Riding high: Columbia’s 100 years
Launched in the first weeks of 1924 by brothers Harry and Jack Cohn and their friend Joe Brandt, Columbia Pictures was originally one of the so‑called “Little Three” among the eight Hollywood studios. And, in its early years at least, “it was overwhelmingly a B-picture studio,” says Matthew Bernstein, professor of film and media at Emory University and one of the authors of Locarno’s book about the studio, edited and published by Les Editions de l’Oeil, that accompanies the retrospective.
It was Columbia’s long association with screwball comedy expert Frank Capra that began to give it prestige titles to go with its stock-in-trade of westerns, shorts and serial films. “No studio in history is so identified with one director as Columbia is with Frank Capra,” says Bernstein, who is also writing his own book on the studio with Eddy Von Mueller and will be a panel participant in Locarno.
In the 1940s and ’50s, Columbia began making bigger films, sometimes partnering with independents like Sam Spiegel, producer of On The Waterfront and The Bridge On The River Kwai. After president and production head Harry Cohn’s death in 1958, the studio continued its run of UK co-productions with Lawrence Of Arabiaand Oliver!.
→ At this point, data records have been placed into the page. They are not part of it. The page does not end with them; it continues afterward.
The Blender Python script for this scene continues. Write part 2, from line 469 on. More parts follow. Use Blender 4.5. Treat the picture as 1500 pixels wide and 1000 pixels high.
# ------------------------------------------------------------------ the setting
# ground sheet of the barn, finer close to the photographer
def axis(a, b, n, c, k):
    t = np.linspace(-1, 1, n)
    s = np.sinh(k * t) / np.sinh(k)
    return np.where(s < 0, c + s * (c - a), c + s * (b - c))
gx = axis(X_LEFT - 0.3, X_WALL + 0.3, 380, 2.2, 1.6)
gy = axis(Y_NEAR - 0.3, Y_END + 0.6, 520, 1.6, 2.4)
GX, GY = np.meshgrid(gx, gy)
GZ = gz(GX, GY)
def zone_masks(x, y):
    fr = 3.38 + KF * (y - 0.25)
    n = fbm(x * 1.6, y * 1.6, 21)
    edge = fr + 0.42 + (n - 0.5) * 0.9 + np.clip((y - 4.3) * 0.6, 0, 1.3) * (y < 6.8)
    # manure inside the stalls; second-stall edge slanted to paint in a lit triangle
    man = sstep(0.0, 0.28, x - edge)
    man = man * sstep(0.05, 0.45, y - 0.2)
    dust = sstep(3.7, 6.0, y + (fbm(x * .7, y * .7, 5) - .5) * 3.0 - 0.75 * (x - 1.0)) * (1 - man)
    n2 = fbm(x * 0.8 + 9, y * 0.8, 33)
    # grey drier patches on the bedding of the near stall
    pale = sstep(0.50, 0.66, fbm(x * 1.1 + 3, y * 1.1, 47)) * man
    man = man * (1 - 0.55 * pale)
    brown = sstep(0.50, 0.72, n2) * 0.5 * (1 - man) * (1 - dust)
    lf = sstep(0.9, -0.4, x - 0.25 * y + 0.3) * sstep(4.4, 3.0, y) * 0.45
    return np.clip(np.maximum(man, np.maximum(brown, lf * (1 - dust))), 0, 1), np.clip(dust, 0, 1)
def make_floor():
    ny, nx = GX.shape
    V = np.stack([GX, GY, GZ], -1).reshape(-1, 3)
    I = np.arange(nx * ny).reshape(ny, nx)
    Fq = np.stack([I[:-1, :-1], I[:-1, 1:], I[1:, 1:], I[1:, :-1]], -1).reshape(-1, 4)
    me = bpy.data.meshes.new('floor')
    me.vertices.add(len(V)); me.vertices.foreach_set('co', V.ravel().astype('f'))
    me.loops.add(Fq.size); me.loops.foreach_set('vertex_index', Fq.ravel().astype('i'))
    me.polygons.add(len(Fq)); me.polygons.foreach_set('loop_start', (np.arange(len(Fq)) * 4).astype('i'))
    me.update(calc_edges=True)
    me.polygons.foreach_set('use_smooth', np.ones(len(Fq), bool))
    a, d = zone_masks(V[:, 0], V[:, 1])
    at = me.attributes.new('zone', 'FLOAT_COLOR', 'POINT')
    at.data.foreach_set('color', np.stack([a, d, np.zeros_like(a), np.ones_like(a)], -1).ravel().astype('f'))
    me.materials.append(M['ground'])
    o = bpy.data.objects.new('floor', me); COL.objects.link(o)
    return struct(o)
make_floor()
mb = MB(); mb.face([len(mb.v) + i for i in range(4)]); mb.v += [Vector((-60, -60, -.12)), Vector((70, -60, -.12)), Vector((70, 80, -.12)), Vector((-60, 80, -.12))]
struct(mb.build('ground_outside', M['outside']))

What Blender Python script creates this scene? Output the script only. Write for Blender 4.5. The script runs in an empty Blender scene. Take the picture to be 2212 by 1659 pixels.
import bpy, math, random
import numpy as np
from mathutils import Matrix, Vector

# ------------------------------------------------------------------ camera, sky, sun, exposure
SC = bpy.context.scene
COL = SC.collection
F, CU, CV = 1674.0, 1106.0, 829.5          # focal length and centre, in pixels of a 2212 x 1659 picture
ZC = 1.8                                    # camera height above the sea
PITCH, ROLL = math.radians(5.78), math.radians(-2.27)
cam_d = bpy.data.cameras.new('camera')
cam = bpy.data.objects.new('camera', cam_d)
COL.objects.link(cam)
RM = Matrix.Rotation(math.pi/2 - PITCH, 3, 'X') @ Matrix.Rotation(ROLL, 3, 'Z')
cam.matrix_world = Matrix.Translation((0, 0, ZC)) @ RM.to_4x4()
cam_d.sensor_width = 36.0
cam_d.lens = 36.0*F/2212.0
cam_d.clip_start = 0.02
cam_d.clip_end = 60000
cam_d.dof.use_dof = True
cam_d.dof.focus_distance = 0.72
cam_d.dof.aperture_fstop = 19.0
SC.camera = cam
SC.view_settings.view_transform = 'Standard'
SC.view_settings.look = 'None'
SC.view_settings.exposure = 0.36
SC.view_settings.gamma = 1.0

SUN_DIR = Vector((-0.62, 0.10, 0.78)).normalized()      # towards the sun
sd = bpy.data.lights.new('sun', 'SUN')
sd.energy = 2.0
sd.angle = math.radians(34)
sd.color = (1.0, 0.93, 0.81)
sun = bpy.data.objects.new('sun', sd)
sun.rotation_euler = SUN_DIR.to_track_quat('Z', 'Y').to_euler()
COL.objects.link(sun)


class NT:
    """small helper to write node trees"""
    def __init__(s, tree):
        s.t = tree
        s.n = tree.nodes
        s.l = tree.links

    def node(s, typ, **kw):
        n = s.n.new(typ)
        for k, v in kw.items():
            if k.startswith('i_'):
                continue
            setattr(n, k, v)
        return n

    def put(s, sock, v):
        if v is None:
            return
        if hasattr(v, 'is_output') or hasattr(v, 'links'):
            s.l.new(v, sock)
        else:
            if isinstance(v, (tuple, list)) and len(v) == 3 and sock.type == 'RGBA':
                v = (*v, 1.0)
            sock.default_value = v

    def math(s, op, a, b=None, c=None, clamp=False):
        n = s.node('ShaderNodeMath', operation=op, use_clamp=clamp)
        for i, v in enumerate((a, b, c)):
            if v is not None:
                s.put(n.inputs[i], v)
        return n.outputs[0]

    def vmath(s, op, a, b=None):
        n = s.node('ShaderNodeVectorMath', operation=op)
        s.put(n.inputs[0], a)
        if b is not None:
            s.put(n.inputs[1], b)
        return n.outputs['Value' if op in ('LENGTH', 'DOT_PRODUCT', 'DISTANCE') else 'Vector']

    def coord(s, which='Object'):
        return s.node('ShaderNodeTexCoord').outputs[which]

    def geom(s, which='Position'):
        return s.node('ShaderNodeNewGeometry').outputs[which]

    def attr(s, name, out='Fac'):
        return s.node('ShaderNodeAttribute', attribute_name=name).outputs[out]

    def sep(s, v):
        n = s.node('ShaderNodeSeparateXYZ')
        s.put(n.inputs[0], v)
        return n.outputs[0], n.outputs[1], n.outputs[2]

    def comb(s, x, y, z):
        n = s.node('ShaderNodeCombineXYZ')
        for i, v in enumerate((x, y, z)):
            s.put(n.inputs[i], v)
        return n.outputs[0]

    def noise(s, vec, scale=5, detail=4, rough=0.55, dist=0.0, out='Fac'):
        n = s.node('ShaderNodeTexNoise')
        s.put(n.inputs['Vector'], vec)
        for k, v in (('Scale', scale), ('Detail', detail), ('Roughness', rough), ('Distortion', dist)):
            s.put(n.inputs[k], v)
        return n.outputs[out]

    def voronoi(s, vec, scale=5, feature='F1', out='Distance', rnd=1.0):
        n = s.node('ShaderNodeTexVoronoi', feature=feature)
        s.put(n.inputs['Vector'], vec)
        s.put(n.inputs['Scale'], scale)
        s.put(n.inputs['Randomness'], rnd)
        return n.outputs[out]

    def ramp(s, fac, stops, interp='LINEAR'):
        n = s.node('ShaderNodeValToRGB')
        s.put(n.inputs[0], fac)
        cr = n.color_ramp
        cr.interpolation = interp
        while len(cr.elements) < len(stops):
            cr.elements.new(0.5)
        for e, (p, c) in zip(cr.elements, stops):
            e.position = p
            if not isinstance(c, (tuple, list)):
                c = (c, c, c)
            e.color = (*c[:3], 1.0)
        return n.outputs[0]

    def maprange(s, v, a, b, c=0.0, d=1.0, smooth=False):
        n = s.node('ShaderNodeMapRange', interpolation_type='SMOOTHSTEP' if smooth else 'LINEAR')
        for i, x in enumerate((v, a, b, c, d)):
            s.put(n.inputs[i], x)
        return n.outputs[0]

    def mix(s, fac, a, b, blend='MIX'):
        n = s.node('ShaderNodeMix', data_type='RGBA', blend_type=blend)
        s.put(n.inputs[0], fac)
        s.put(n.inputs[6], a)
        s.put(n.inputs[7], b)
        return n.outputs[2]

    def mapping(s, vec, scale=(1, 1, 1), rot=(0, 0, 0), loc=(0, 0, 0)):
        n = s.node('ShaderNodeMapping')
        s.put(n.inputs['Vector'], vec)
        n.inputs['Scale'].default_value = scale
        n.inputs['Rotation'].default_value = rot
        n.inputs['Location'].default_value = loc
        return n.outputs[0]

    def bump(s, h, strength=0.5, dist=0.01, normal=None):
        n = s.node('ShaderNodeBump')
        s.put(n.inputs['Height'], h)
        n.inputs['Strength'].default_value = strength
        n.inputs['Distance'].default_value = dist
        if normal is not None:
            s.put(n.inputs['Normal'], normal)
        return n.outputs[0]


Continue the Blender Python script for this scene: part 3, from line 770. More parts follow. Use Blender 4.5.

The 1950s also saw Columbia become a pioneer in TV production through its Screen Gems division. And at the end of the 1960s, the studio discovered the youth market with its pick-up of Easy Rider, which led to a push “to cater to that market in a variety of ways through the ’70s”, says Bernstein.
In the final decades of the 20th century, Columbia went through two high-profile corporate takeovers — by Coca Cola in 1982 and Sony in 1989 — and two high-profile executive regimes. UK producer David Puttnam lasted little more than a year as studio head under Coca Cola while Batman producers Peter Guber and Jon Peters managed a total of five years under Sony.
In the new millennium, Columbia, operating as part of Sony Pictures Entertainment (SPE), found massive box-office success with its Spider-Man franchise, which has so far extended to eight live-action films and two animated features.
Recent corporate moves by SPE, meanwhile, have included the surprise acquisition of the Alamo Drafthouse US cinema chain and recently withdrawn bid, with asset management firm Apollo, for rival studio Paramount Global. Against this backdrop, it remains to be seen where Columbia’s lady will next carry her torch.